As a measure of the potential economic impact of that uncertain scenario, transport company stocks were mostly trading down yesterday following Donald Trump’s social media post on Monday night announcing the proposed new policy, TD Cowen said in a note to investors.
But an alternative impact of the tariff jump could be that it doesn’t happen at all, but is merely a threat intended to force other nations to the table to strike new deals on trade, immigration, or drug smuggling. “Trump is perfectly comfortable being a policy paradox and pushing competing policies (and people); this ‘chaos premium’ only increases his leverage in negotiations,” the firm said.
However, if that truly is the new administration’s strategy, it could backfire by sparking a tit-for-tat trade war that includes retaliatory tariffs by other countries on U.S. exports, other analysts said. “The additional tariffs on China that the incoming US administration plans to impose will add to restrictions on China-made products, driving up their prices and fueling an already-under-way surge in efforts to beat the tariffs by importing products before the inauguration,” Andrei Quinn-Barabanov, Senior Director – Supplier Risk Management solutions at Moody’s, said in a statement. “The Mexico and Canada tariffs may be an invitation to negotiations with the U.S. on immigration and other issues.

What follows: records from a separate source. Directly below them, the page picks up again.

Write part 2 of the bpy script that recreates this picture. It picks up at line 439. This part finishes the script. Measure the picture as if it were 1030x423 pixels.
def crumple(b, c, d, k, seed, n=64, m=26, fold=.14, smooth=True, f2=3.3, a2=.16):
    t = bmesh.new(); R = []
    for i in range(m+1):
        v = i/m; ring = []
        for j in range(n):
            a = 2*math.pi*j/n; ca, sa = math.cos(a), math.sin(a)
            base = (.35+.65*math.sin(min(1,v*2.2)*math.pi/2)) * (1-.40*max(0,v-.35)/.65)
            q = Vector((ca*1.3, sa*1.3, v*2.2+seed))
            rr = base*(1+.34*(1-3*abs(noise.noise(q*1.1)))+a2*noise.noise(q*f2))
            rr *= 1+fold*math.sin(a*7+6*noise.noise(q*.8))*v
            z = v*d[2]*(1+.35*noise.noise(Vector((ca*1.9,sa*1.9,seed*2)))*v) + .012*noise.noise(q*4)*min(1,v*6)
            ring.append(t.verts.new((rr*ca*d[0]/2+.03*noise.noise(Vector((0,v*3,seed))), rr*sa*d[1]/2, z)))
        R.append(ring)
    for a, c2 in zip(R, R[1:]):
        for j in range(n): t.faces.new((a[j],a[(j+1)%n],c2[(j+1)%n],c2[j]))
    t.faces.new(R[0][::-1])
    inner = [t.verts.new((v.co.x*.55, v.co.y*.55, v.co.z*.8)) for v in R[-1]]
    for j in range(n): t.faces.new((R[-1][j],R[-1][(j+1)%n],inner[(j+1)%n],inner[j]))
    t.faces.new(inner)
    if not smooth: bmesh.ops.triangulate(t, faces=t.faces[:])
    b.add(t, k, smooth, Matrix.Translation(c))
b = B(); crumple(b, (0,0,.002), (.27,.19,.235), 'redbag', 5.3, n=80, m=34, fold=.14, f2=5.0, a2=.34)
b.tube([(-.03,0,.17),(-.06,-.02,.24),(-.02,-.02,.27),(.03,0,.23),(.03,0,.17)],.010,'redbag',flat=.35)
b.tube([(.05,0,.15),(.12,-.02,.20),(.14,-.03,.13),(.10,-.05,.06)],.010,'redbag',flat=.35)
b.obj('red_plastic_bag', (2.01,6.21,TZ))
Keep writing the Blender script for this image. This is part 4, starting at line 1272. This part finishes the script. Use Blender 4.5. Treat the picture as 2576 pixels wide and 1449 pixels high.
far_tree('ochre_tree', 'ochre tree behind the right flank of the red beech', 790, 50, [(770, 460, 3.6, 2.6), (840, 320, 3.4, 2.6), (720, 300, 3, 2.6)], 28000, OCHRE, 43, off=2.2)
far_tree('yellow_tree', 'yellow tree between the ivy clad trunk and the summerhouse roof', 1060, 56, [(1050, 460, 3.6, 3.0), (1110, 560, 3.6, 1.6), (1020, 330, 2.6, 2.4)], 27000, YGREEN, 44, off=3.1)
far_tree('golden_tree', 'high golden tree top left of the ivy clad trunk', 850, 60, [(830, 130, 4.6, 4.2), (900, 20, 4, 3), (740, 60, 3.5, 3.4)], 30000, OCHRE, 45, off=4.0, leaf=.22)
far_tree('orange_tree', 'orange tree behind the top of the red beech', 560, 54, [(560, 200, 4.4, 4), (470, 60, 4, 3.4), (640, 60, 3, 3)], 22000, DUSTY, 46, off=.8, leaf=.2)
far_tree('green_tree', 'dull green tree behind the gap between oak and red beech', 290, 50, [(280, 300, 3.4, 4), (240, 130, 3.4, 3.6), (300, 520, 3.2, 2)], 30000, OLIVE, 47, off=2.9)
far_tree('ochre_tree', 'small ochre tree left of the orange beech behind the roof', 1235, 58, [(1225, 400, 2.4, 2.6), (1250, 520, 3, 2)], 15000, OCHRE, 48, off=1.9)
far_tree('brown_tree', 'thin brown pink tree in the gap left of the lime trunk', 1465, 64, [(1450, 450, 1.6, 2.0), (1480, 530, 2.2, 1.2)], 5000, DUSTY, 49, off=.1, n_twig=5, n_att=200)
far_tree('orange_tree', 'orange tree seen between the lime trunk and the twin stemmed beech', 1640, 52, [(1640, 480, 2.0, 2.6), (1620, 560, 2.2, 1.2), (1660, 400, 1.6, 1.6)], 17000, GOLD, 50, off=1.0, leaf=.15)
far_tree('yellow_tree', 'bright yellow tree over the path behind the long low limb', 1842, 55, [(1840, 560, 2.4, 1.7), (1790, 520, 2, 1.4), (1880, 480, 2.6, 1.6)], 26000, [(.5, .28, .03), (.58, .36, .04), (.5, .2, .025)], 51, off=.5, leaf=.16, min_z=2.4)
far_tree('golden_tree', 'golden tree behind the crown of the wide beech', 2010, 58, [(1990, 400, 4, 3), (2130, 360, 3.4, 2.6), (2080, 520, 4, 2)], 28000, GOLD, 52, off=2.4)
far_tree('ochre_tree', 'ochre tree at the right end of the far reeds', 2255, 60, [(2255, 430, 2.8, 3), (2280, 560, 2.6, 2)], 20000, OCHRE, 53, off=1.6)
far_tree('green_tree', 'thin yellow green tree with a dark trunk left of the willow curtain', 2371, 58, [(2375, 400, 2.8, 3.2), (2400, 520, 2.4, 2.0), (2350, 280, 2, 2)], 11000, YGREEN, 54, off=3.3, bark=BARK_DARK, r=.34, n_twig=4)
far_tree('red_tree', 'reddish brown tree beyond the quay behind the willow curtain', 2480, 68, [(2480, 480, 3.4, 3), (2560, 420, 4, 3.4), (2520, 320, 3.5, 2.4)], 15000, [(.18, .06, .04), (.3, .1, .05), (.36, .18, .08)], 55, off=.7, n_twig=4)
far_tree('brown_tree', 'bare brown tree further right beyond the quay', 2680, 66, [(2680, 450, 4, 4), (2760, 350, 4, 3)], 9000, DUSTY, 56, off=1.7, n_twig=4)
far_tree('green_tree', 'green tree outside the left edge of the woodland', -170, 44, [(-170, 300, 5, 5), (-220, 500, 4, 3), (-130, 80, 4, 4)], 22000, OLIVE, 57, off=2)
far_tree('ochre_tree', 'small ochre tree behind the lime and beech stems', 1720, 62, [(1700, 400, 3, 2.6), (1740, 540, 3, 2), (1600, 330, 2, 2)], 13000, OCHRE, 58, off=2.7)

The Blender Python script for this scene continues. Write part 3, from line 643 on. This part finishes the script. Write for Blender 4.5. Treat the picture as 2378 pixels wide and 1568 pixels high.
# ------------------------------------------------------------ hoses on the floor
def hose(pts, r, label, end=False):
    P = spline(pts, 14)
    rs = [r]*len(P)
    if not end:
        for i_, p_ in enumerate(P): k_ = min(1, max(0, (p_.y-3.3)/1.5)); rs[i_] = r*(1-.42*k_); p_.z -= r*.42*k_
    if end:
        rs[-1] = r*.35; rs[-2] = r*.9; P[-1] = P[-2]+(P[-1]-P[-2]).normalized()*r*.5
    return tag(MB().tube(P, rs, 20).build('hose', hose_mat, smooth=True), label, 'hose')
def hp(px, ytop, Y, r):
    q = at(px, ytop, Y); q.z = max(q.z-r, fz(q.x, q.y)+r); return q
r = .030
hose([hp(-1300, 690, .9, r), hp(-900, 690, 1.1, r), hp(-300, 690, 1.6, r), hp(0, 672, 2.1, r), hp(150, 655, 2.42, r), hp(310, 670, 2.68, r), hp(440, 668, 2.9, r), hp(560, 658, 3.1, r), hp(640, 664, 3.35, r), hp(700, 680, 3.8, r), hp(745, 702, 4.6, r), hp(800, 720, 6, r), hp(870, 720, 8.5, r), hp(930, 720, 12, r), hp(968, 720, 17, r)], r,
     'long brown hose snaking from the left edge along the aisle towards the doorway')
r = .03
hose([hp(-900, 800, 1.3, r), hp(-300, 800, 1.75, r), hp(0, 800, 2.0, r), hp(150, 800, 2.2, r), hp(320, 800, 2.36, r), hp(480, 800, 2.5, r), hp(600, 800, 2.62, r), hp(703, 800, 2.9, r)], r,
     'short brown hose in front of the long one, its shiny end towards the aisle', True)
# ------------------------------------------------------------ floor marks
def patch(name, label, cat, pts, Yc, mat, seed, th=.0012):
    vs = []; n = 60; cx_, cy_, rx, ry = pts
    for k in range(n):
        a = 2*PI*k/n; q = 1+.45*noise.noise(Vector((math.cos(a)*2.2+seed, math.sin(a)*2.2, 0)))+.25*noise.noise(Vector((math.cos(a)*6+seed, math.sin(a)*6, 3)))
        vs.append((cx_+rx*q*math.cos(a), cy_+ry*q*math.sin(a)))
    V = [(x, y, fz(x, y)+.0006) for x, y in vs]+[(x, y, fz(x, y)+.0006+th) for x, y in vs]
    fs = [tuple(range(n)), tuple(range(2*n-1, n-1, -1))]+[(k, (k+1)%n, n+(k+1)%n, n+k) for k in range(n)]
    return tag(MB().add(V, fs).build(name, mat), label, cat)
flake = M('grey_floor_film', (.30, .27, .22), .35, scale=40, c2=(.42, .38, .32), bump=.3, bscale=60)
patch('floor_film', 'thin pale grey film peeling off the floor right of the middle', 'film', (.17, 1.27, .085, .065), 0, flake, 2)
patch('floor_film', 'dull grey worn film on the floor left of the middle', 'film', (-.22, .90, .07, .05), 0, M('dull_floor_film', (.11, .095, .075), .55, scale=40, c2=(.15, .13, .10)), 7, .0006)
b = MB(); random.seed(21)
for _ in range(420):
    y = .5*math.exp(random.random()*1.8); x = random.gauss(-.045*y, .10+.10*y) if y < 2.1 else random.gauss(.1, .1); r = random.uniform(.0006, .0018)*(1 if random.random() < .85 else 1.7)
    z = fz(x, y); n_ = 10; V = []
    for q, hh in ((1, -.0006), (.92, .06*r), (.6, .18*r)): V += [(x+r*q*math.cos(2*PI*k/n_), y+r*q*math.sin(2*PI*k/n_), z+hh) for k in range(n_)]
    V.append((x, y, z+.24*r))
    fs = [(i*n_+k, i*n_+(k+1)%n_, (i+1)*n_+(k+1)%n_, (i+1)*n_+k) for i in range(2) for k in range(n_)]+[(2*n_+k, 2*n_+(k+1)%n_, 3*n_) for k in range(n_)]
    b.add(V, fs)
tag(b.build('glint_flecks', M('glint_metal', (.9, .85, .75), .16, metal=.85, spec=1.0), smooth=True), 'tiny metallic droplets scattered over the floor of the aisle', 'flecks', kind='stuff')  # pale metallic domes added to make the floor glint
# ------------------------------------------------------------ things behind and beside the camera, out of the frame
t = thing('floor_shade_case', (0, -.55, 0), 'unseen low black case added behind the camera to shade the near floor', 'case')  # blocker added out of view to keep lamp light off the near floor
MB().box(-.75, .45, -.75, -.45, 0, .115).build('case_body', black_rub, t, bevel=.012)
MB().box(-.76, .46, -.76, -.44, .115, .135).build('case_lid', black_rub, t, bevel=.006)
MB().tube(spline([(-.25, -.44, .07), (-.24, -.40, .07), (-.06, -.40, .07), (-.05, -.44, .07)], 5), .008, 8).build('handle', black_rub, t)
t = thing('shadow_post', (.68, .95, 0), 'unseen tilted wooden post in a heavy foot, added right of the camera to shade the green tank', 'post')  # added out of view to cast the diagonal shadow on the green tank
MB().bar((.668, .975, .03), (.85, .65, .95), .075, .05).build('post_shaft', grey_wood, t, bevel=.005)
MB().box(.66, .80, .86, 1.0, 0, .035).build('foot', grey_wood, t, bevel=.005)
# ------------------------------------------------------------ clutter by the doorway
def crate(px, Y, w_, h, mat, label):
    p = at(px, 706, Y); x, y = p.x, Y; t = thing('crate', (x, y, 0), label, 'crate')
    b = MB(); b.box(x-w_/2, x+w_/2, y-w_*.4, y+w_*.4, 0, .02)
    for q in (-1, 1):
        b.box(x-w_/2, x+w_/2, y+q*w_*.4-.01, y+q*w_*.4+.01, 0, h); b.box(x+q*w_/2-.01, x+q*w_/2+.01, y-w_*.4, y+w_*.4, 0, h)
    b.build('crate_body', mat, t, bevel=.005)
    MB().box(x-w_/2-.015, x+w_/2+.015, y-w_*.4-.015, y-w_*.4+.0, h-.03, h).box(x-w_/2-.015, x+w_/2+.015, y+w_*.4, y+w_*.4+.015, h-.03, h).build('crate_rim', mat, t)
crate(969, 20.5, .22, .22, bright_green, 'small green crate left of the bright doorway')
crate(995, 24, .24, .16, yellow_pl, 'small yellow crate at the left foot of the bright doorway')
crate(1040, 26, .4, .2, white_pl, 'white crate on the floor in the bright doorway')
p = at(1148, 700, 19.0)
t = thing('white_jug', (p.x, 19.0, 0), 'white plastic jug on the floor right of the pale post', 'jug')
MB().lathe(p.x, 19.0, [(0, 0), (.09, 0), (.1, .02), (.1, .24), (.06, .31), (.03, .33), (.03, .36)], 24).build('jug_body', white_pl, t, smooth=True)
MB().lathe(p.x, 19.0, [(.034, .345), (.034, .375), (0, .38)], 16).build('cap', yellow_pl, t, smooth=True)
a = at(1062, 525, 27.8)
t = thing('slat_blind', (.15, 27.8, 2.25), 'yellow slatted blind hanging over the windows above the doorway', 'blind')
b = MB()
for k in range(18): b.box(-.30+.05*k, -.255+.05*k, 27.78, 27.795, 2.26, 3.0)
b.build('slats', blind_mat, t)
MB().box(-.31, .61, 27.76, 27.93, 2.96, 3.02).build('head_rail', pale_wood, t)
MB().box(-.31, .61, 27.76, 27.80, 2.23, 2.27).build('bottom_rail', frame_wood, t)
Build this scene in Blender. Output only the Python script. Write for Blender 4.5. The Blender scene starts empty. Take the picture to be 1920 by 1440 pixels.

If implemented, they would also be challenging to maintain, because the two nations can threaten the U.S. with significant retaliation and because of a likely pressure from the American business community that would be greatly affected by the costs and supply chain obstacles resulting from the tariffs.”
New tariffs could also damage sensitive supply chains by triggering unintended consequences, according to a report by Matt Lekstutis, Director at Efficio, a global procurement and supply chain procurement consultancy. “While ultimate tariff policy will likely be implemented to achieve specific US re-industrialization and other political objectives, the responses of various nations, companies and trading partners is not easily predicted and companies that even have little or no exposure to Mexico, China or Canada could be impacted. New tariffs may disrupt supply chains dependent on just in time deliveries as they adjust to new trade flows. This could affect all industries dependent on distribution and logistics providers and result in supply shortages,” Lekstutis said.